Whistleblowers can get Rp200 million for reporting graft under Indonesia’s new law. Will it be effective?

Many questions about the new policy on whistleblowers have yet to be answered. www.shutterstock.com

Whistleblowers can get Rp200 million for reporting graft under Indonesia’s new law. Will it be effective?

Indonesia has revised a regulation that rewards whistleblowers in corruption cases.

Under the new regulation, whistleblowers can get up to Rp200 million (US$13,175) for reporting corruption cases that cause state losses. The previous law did not set a reward limit.

To date, no one really knows the exact background of these changes. The government has not given any official explanation yet. It only states that the revision is made “to create an easier reward system for the people who help law enforcement to prevent and eradicate corruption”.

Unfortunately, though the idea is very appealing, it is still reasonable to claim that this kind of regulation has never been used, or at least rarely, and succeeded practically.

The lack of a clear reward mechanism and the small amount of the incentive are among the reasons this regulation may not be effective.

Key details are lacking

Since medieval times a writ of qui tams has allowed a private person to receive a percentage of the money recovered as a result of financial crimes that they have reported.

Such regulation basically aims to persuade people to help law enforcement officers by providing incentives. Analysis on the economic side of the law suggests that people usually respond to incentives. This regulation is based on that assumption.

However, it’s still unclear how it will be implemented. Clear provisions about technical mechanisms to disburse the rewards have yet to be provided.
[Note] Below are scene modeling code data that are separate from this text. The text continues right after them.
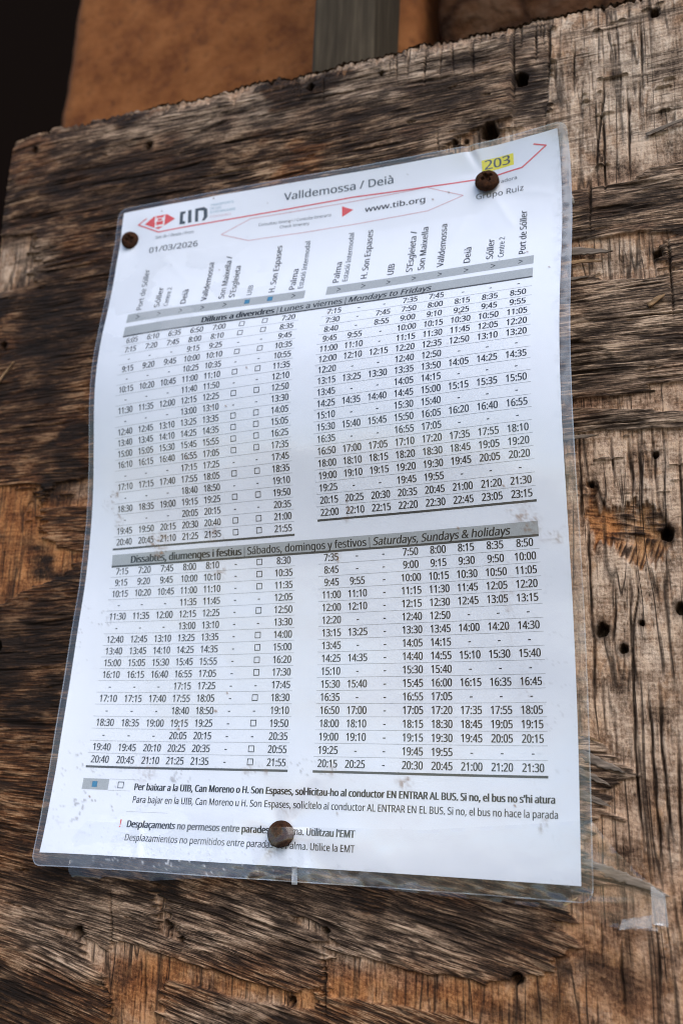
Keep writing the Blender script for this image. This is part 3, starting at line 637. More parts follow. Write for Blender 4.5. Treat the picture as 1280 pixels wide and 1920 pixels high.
    # ragged end grain nicks along the top
    Z -= sstep(8, 0, BY1 - Y0) * 1.2 * sstep(.1, .6, N[33](X / 1.8, Y / 40))
    verts = np.stack([X, Y, Z], -1).reshape(-1, 3)
    idx = np.arange(nx * ny).reshape(ny, nx)
    F = np.stack([idx[:-1, :-1], idx[:-1, 1:], idx[1:, 1:], idx[1:, :-1]], -1).reshape(-1, 4)
    # sides and back
    ring = np.concatenate([idx[0, :], idx[1:, -1], idx[-1, -2::-1], idx[-2:0:-1, 0]])
    ext = [verts]; faces = [F]; prev = ring; base = nx * ny
    rv = verts[ring]
    for k, zz in enumerate((-2.6, -5.0, -8, -11, -15, -TH)):
        v = rv.copy(); j = .5 * N[k + 3](rv[:, 0] / 3 + rv[:, 1] / 3, np.full(len(rv), k * 3.3))
        v[:, 2] = zz
        v[:, 1] -= (np.abs(rv[:, 1] - BY1) < 8) * (.25 + j); v[:, 0] += (np.abs(rv[:, 0] - BX0) < 6) * (.2 + j)
        cur = np.arange(base, base + len(ring)); base += len(ring)
        ext.append(v); n2 = np.roll(np.arange(len(ring)), -1)
        faces.append(np.stack([prev, cur, cur[n2], prev[n2]], -1)[:, ::1]); prev = cur
    V = np.concatenate(ext); FF = np.concatenate(faces)
    root = empty('wooden_board', 0, BY0, -TH)
    tag(root, 'old weathered plywood board with peeling veneer, cracks and nail holes, carrying the timetable', 'board')
    o = build('plywood_panel', V, FF, wood_mat(), root)
    nb = len(V) - nx * ny
    def full(a, fill): return np.concatenate([a.ravel(), np.full(nb, fill, np.float32)])
    G = go * (1 - E) + gi * E
    G = G * (1 - km) + km * np.clip(.5 + .45 * fib, 0, 1)
    warm = np.maximum(warm, .55 * E * sstep(140, 110, Y) * (1 - .8 * bleach)); warm = np.maximum(warm, km * (.10 + .35 * sstep(.1, .6, fib) + .55 * flat)); bleach = bleach * (1 - km)
    attr(o, 'layer', [full(np.clip(E * (1 - .75 * veil), 0, 1), .3), full(stain, .2), full(warm, .3)])
    attr(o, 'grain', [full(G, .45), full(bleach, .2), full(np.clip(rim * .8 + km * (1 - flat) * sstep(.15, -.7, fib + .5 * N[4](X / 5, Y / 5)) * .85 + cr * .95 + lines2 * (1 - E) * .4 + vl * E * .5, 0, 1), 0)])
    attr(o, 'flow', [full(q, 0), full(p, 0), full(X, 0)])
    # loose back sheet
    bv = [(BX0 + 4, BY0, -TH), (BX1, BY0, -TH), (BX1, BY1 - 4, -TH), (BX0 + 4, BY1 - 4, -TH)]
    build('back_face', bv, [(3, 2, 1, 0)], wood_plain, root)
    return root
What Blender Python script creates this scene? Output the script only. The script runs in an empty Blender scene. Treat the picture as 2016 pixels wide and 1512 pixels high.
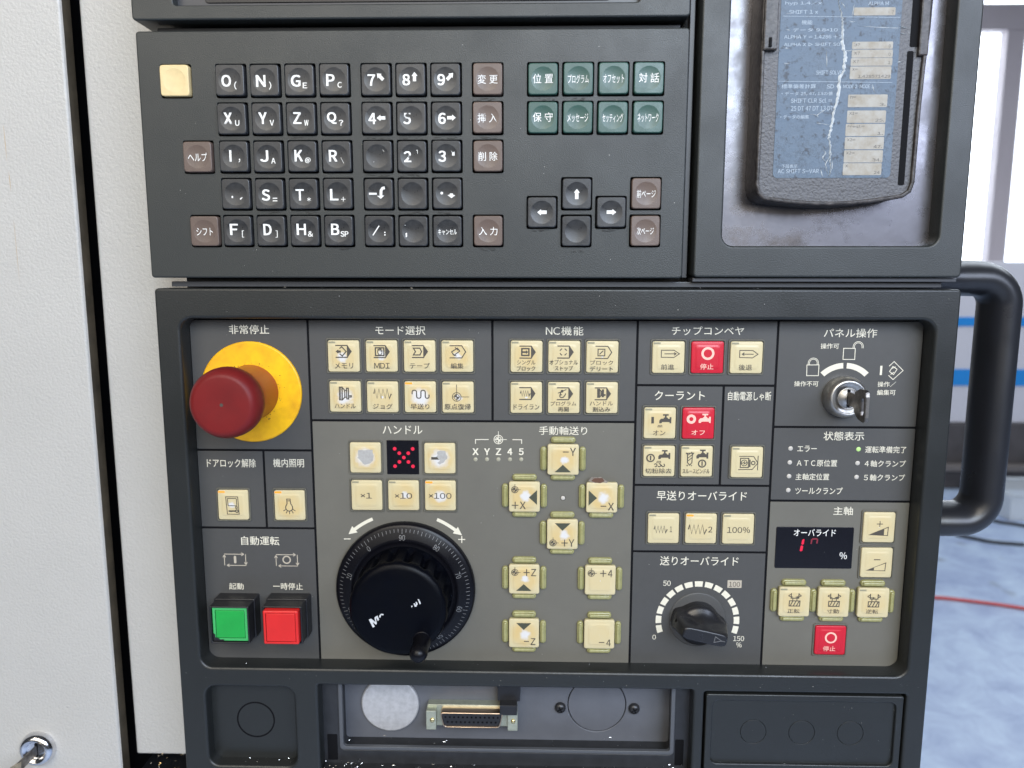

For example, it does not regulate cases involving two whistleblowers or more. For these cases, so many questions are unanswered. Who has the authority to count the reward? What is the mechanism to distribute the reward? Will the reward be split equally? Or will it be based on the value and relevance of the witness statements in court? If it is based on the value of the witness statements, who has the authority to decide this?

As long as these question cannot be answered properly, this new regulation will be useless.

Too small to act

The financial prize for whistleblowers in fraud cases in other countries can reach up to 30% of the total recovered money. These countries really understand the importance of a valuable witness in a criminal procedure.

Under the new regulation in Indonesia, the government limits the rewards for whistleblowers. The reward is pegged at 0.2% of the total recovered money from corruption cases, or not more that Rp200 million (US$13,175). For bribery cases, the same limitation applies but with a cap of not more than Rp10 million.

The old regulation did not set a limit. It only stated that the whistleblowers could claim 0.2% of the total recovered money and that this only applied to corruption cases. Under the revised regulation, despite the limit, the scope of rewards has been expanded to include bribery, though with a limit of not more than Rp10 million.

Having said that, it means whistleblowers’ tips on either small or big corruption cases will receive the same amount of rewards. A reward for a whistleblower in a mega corruption case like the E-KTP case, which cost the state more than Rp2 trillion, will be the same as the reward for a small corruption case of Rp100 billion.

Just looking at the numbers, it seems that there would be no additional benefits for whistleblowers uncovering major corruption cases. Even though they may face bigger risks when reporting high-profile corruption cases, the reward is still the same.

Despite being based on the economic assumption about providing incentives for whistleblowers, the regulation may not be attractive enough for uncovering major corruption cases.

Furthermore, based on the same economic assumption, the limitation may instead encourage people to work with perpetrators who are trying to avoid being caught. People may conclude that they can benefit more if they cooperate with the perpetrators in a corruption case rather than with prosecutors.

Prospective witnesses may negotiate with the perpetrators to not report their crimes to the police. They might even hide all related evidence and in return the perpetrators would pay the witnesses more than Rp200 million. To avoid a heavy sentence, it is most likely that the criminals would do this as the amount is nothing compared to the money they have stolen.

It is important for the government to appreciate whistleblowers and encourage them by giving them incentives that match the courage needed to step forward in major corruption cases. The current regulation, with its lack of clear mechanisms and small incentives, may discourage people from coming forward as whistleblowers. It could even encourage them to cooperate with criminals to get a better financial benefit.